Taraftar hakkında da birkaç kelam etmek istiyorum. Hemen belirtelim ki, Ankara seyircisi yıl boyunca yüksek kalitede basketbol maçı çok az seyrediyor. Ankara'da ne Euroleague maçı var ne de adam gibi EuroCup. Türk Telekom'un da ligde başa oynamamasından dolayı salondaki taraftarların pek basketbol taraftarları olduğunu söyleyemem. En basit örnek olarak bir oyuncu serbest atış kullanırken "ooooo" sesini yapmak basketbolcuya olumlu etki yapmaz. Aksine onu heyecanlandırır ve üzerindeki baskıyı arttırır. Birçok seyirci bunun farkında bile olmadan, gaza gelmiş bir şekilde "ooooo" diyor, ne diyelim her şey zamanla oluşacak. Ayrıca salonda bir taraftar bütünlüğü yok. Herkes başına buyruk, bakıyorsunuz pota arkasından bir adam "kırmızı" diye bağırıyor. Ona karşılık 10 kişi beyaz diyor ve tezahürat bitiyor. Şahsen ben bu "kırmızı-beyaaz" olayına karşıyım. Takıma ve sahada oynanan oyuna hiçbir olumlu katkı yapmıyor.

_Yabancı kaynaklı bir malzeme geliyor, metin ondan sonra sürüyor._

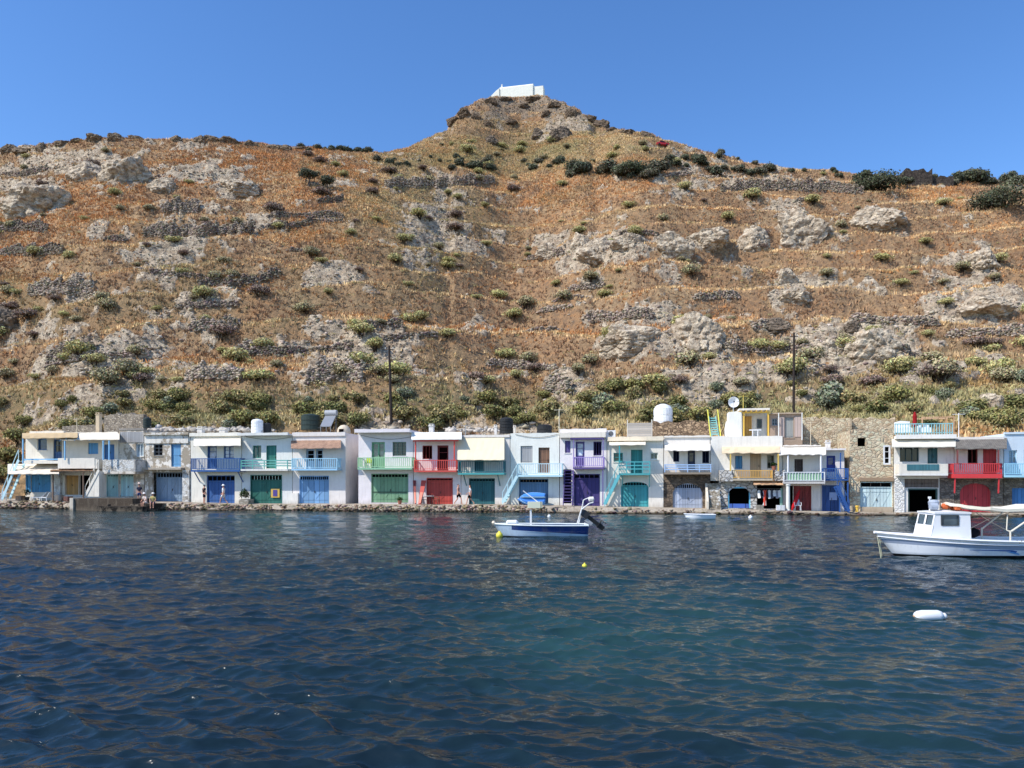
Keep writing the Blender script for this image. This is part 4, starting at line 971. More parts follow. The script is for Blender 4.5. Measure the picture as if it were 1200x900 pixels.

Bu eski alışkanlıklarımız yerine pozisyonlar üzerinden takıma destek versek ve hakemi etkilersek daha iyi taraftarlık yapmış oluruz bence.
Gelelim asıl konuya. Yeni yapılmış, her cihazı test edilmiş, sıfırdan kablolar ile kurulmuş olan teknik bir salon Ankara Arena, diye biliyordum. Ancak bugün gördüklerim beni şaşkınlığa uğrattı. Ulusal marşlar okunduktan sonra Lübnan - Arjantin başladı, başlamaz olaydı. Daha ilk iki dakika içerisinde 24 saniye cihazı gitti. Ha tamam oldu, hadi devam edelim derken 5 dakika içinde bir daha gitti. İlk periyot yarım yamalak tamamlandı ki, cihaz bu sefer tamamen gitti. Salondaki birçok kişi bu olaydan sıkıldı, salondan dışarı çıktı -ki bunların içinde biz de vardık. Arjantinli oyuncuların yüzlerinde "nereden geldik buraya yahu" gibi ifadeler vardı. Hatta Oberto ve Delfino işi dalgaya vurdu, ısınma sırasında 1'e 1 maç yaptı. 5 gün sonra Dünya Şampiyona'sı düzenleyecek bir salona bu durum hiç mi hiç yakışmadı.
Şimdilik Ankara Arena'dan aktaracaklarım bu kadar. Söz tekrar merkez stüdyolarımızda.